Lo que tal vez sí calcularon es que, al fin y al cabo, el gustito que se dieron implica una corriente popular indignada, pero pasajera, olvidadiza. Por muy duro que suene decirlo, susceptible de ser tan tránsfuga como Borocotó. ¿Quién lo eligió a este mercenario? ¿Una delegación marciana? Los votantes de Macri y los dirigentes macristas –que por estas horas inundan las radios manifestándose traicionados– ¿están jodiendo? Claro que no es cosa de juzgarlos sólo a ellos. Hacerlo sería una chicana equiparable a ese gustito patético que se dio el kirchnerismo y más que eso: sería obviar que en todas partes hay tránsfugas y los que insisten en votarlos.

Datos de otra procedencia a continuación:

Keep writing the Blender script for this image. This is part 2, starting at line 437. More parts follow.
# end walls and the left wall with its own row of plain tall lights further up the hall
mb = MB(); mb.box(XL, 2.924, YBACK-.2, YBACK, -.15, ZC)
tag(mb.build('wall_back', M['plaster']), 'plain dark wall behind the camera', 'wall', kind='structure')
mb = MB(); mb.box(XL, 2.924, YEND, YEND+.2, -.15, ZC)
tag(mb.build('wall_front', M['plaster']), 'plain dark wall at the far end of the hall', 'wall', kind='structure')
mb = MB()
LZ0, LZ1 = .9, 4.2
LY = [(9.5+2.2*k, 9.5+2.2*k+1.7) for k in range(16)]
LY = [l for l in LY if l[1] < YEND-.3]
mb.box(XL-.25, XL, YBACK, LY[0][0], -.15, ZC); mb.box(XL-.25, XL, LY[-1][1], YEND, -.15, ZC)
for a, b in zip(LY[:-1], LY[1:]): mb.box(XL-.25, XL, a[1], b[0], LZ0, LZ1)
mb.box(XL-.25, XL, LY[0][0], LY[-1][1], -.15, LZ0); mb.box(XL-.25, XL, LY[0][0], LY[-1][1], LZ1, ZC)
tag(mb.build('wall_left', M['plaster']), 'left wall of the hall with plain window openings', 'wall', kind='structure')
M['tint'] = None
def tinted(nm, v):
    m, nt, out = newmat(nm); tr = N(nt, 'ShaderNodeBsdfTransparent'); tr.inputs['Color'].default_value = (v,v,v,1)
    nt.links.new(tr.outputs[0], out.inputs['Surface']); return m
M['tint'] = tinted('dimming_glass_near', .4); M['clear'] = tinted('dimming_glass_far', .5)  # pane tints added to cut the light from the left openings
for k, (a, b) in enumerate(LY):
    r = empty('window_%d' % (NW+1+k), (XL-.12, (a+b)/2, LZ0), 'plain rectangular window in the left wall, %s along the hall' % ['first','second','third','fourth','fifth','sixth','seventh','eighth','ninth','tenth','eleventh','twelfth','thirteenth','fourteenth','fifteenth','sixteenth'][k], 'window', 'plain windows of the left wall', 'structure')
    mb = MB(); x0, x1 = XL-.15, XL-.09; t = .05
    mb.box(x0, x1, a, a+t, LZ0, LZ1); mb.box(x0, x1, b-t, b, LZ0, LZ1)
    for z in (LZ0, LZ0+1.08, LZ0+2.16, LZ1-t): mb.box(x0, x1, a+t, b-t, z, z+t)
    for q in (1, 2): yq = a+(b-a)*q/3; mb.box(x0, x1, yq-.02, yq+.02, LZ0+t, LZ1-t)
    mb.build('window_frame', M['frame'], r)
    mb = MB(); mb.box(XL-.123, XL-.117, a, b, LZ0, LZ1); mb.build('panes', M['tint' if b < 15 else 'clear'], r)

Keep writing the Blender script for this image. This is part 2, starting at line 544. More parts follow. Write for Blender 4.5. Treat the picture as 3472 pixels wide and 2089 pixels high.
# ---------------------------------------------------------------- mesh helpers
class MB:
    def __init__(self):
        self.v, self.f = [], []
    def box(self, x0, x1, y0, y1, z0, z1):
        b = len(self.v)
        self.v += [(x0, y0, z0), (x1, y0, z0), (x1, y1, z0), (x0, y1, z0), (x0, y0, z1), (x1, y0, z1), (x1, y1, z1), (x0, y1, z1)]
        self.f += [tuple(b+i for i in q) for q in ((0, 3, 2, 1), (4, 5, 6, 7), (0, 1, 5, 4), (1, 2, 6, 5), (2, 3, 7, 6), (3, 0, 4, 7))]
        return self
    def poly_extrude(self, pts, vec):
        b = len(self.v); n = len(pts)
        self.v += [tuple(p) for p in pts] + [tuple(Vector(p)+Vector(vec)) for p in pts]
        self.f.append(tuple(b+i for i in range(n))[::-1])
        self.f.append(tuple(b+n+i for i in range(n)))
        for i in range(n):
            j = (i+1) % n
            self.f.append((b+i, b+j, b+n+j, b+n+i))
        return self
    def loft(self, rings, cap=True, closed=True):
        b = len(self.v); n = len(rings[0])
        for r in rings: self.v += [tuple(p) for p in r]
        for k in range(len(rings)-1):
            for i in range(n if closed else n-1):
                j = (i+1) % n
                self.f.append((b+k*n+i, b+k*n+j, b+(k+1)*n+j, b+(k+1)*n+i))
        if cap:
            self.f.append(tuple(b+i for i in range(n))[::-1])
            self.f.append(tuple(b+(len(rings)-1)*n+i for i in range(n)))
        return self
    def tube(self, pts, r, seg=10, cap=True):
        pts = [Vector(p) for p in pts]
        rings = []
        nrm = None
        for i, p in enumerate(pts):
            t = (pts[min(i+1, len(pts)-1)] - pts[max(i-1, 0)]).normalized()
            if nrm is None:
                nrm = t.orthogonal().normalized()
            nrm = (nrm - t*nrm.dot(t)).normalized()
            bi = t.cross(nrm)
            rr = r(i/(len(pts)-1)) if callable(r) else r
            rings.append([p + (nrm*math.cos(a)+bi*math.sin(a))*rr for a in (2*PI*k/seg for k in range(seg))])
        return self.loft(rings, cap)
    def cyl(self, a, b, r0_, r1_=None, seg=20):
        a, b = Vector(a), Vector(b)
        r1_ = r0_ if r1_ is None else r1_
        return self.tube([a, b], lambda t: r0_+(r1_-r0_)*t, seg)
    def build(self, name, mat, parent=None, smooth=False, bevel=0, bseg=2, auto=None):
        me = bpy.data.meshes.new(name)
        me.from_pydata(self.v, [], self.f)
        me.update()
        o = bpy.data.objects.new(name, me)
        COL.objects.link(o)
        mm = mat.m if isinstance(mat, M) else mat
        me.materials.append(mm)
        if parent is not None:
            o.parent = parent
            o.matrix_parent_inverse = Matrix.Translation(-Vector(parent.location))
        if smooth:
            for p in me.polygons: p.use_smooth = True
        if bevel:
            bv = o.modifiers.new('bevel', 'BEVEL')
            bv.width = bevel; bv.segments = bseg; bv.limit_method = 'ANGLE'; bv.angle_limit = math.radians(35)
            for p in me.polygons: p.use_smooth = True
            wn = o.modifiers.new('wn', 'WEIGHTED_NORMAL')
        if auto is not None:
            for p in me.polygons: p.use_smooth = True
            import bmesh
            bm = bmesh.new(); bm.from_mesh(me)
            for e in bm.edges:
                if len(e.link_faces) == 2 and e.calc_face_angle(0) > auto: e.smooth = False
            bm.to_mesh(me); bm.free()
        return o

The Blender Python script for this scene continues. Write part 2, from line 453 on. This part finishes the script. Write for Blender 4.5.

Una conclusión aceptable, al menos, para sacar en estos días de construcción de subjetividad tan contradictoria, podría ser que en efecto, hay un cambio de época, que lo que hasta ayer nomás pasaba como lógico o desapercibido hoy genera algún escándalo, que la derecha explícita está en problemas; que hay indicios de algún despertar en la conciencia crítica de la sociedad. Pero que eso es más producto del efecto arrastre por la crisis de los bloques dominantes, que por el surgimiento de figuras auténticamente novedosas que encabecen un proyecto alternativo. Dicho de otro modo: que los tiempos están cambiando, pero con dirigentes que se acomodan a esos tiempos no por convicción, sino por conveniencia. Cuidado con eso, porque los acomodaticios no lo son una vez sola. Lo son toda la vida.